■ **Aim of the exercise**
What do the lines from the top of the data through the line with "link('cuff', me_from('cuff', vv, ff, JACKET2, True), jacket)" say? Quote them exactly and include both ends.

■ **Given information**

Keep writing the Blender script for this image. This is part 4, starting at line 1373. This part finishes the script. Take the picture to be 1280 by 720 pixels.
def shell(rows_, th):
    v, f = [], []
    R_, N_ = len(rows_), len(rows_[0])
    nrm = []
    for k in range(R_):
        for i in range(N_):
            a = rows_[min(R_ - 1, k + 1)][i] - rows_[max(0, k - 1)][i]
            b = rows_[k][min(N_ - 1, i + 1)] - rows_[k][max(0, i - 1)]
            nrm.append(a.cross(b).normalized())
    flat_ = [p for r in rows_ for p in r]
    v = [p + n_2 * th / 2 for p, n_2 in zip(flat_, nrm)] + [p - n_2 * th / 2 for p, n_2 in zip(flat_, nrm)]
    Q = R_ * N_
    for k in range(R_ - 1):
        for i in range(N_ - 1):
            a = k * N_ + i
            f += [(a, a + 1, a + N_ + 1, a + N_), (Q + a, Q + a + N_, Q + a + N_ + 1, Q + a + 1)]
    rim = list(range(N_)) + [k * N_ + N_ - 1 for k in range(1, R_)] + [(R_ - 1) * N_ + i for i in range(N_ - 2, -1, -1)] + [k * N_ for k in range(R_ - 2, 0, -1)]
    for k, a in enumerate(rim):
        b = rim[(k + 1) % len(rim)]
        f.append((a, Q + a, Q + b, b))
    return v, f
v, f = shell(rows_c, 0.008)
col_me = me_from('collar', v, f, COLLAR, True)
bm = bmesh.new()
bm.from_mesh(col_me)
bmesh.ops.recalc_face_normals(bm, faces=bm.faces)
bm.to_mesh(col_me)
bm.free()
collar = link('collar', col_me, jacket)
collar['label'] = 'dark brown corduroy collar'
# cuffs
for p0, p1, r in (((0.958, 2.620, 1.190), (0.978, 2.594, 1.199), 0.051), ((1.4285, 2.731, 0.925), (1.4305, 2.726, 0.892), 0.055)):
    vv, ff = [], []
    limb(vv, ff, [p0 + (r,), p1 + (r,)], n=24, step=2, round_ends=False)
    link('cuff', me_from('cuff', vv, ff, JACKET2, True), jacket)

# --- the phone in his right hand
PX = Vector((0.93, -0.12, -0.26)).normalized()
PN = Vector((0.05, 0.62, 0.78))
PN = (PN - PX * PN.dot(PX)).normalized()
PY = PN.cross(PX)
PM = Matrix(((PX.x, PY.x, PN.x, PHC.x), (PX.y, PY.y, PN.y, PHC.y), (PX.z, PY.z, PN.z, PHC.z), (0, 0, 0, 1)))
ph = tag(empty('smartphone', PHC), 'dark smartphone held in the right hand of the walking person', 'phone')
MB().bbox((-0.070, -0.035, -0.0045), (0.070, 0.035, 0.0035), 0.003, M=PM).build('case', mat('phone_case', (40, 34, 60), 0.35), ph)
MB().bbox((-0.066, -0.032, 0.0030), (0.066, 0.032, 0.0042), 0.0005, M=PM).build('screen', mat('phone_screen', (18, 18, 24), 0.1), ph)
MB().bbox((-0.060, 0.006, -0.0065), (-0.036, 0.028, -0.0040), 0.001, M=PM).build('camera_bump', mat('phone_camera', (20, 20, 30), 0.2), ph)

■ **The response**
Keep writing the Blender script for this image. This is part 4, starting at line 1373. This part finishes the script. Take the picture to be 1280 by 720 pixels.
def shell(rows_, th):
    v, f = [], []
    R_, N_ = len(rows_), len(rows_[0])
    nrm = []
    for k in range(R_):
        for i in range(N_):
            a = rows_[min(R_ - 1, k + 1)][i] - rows_[max(0, k - 1)][i]
            b = rows_[k][min(N_ - 1, i + 1)] - rows_[k][max(0, i - 1)]
            nrm.append(a.cross(b).normalized())
    flat_ = [p for r in rows_ for p in r]
    v = [p + n_2 * th / 2 for p, n_2 in zip(flat_, nrm)] + [p - n_2 * th / 2 for p, n_2 in zip(flat_, nrm)]
    Q = R_ * N_
    for k in range(R_ - 1):
        for i in range(N_ - 1):
            a = k * N_ + i
            f += [(a, a + 1, a + N_ + 1, a + N_), (Q + a, Q + a + N_, Q + a + N_ + 1, Q + a + 1)]
    rim = list(range(N_)) + [k * N_ + N_ - 1 for k in range(1, R_)] + [(R_ - 1) * N_ + i for i in range(N_ - 2, -1, -1)] + [k * N_ for k in range(R_ - 2, 0, -1)]
    for k, a in enumerate(rim):
        b = rim[(k + 1) % len(rim)]
        f.append((a, Q + a, Q + b, b))
    return v, f
v, f = shell(rows_c, 0.008)
col_me = me_from('collar', v, f, COLLAR, True)
bm = bmesh.new()
bm.from_mesh(col_me)
bmesh.ops.recalc_face_normals(bm, faces=bm.faces)
bm.to_mesh(col_me)
bm.free()
collar = link('collar', col_me, jacket)
collar['label'] = 'dark brown corduroy collar'
# cuffs
for p0, p1, r in (((0.958, 2.620, 1.190), (0.978, 2.594, 1.199), 0.051), ((1.4285, 2.731, 0.925), (1.4305, 2.726, 0.892), 0.055)):
    vv, ff = [], []
    limb(vv, ff, [p0 + (r,), p1 + (r,)], n=24, step=2, round_ends=False)
    link('cuff', me_from('cuff', vv, ff, JACKET2, True), jacket)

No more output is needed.